Say you wanted to build the next Twitter or Facebook. Which primary back-end language would you choose, and why?
If you'd pick a language I haven't listed, like Elixir or something, please mention it in the comments.
(Java and C# are combined into one option because I can only have 6 options, and those languages are pretty similar.)
This seems to be a typical instance of conflating coincidence and causality. Twitter changed their architecture, which solved their scalability problems. At the same time, they also happened to introduce a new programming language, but this doesn't mean that this was responsible for fixing their problems.
Twitter was originally envisioned as a CMS platform. So, it was architected as a CMS, with a database at the center. However, users didn't use it as a CMS, they used it as a messaging platform. A database is pretty much the worst case scenario for a messaging platform: a messaging platform needs a message queue at the center. So, Twitter wrote a message queue that complements their database, and that helped their scalability problems somewhat.
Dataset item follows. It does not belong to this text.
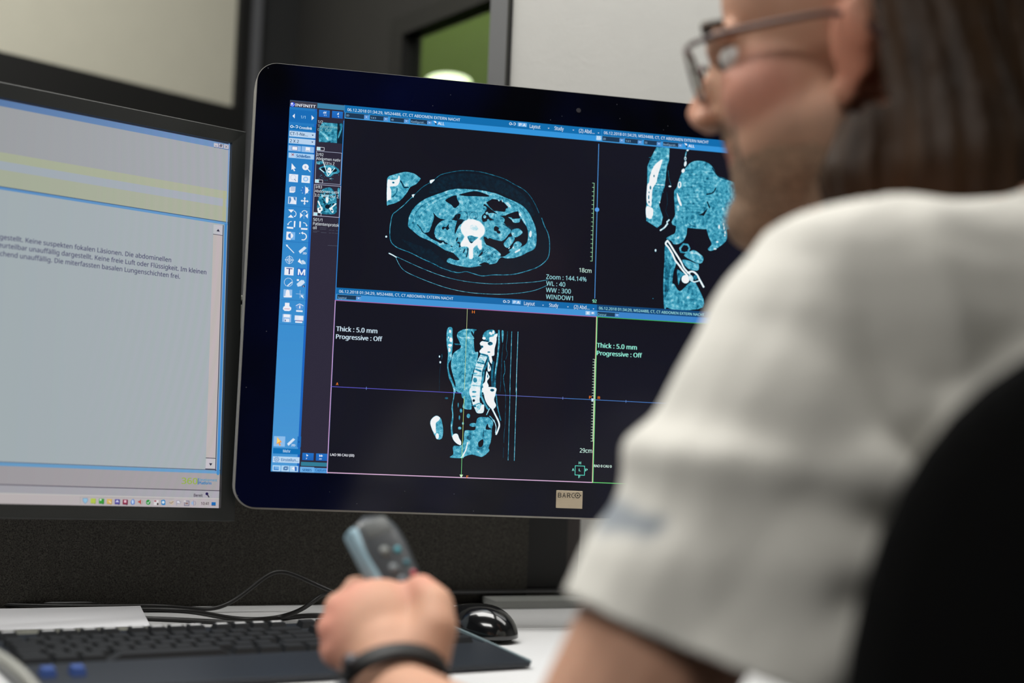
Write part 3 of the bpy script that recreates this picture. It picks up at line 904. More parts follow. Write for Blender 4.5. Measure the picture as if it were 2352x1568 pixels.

This message queue was actually written in Ruby. So, no Scala there. (BTW: the name of the language is Scala, not SCALA. It's not an acronym.)
This first message queue also had scalability problems. Not because it was written in Ruby, but because it was the first time that any of the developers had ever written a message queue. So, they wrote another message queue. This time, they had all the experience from the first message queue, so this one was better. And it happened to be written in Scala.
The reason why Twitter had scalability problems at the beginning was not because of Ruby, it was because there had never been a Twitter before, and nobody knew how to scale it.
The reason why it scales now, is because they learned how to scale it, not because of Scala. (In fact, large parts of Twitter are still implemented in Ruby. Others are in C++, and there's some Erlang, too, I believe.)
Architecture scales. Good languages can make it easier to find performance and scalability bottlenecks (by simply having less code to look through), and make it easier to do large scale architecture refactoring (again: less code), but ultimately, it's about the architecture.
one simple counterexample: writing a web server in Assembly is for all practical purpose impossible.
However, I doubt that the reason for the shift is because Scala is more scalable than Ruby. I would expect both language to have similar scalability factor. The only reason I can think of why they want to move to Scala is probably to benefit from Java Virtual Machine; Java VM is very well-tuned and fast. All the while, Scala has a more expressive syntax than Java, and is generally a nicer language.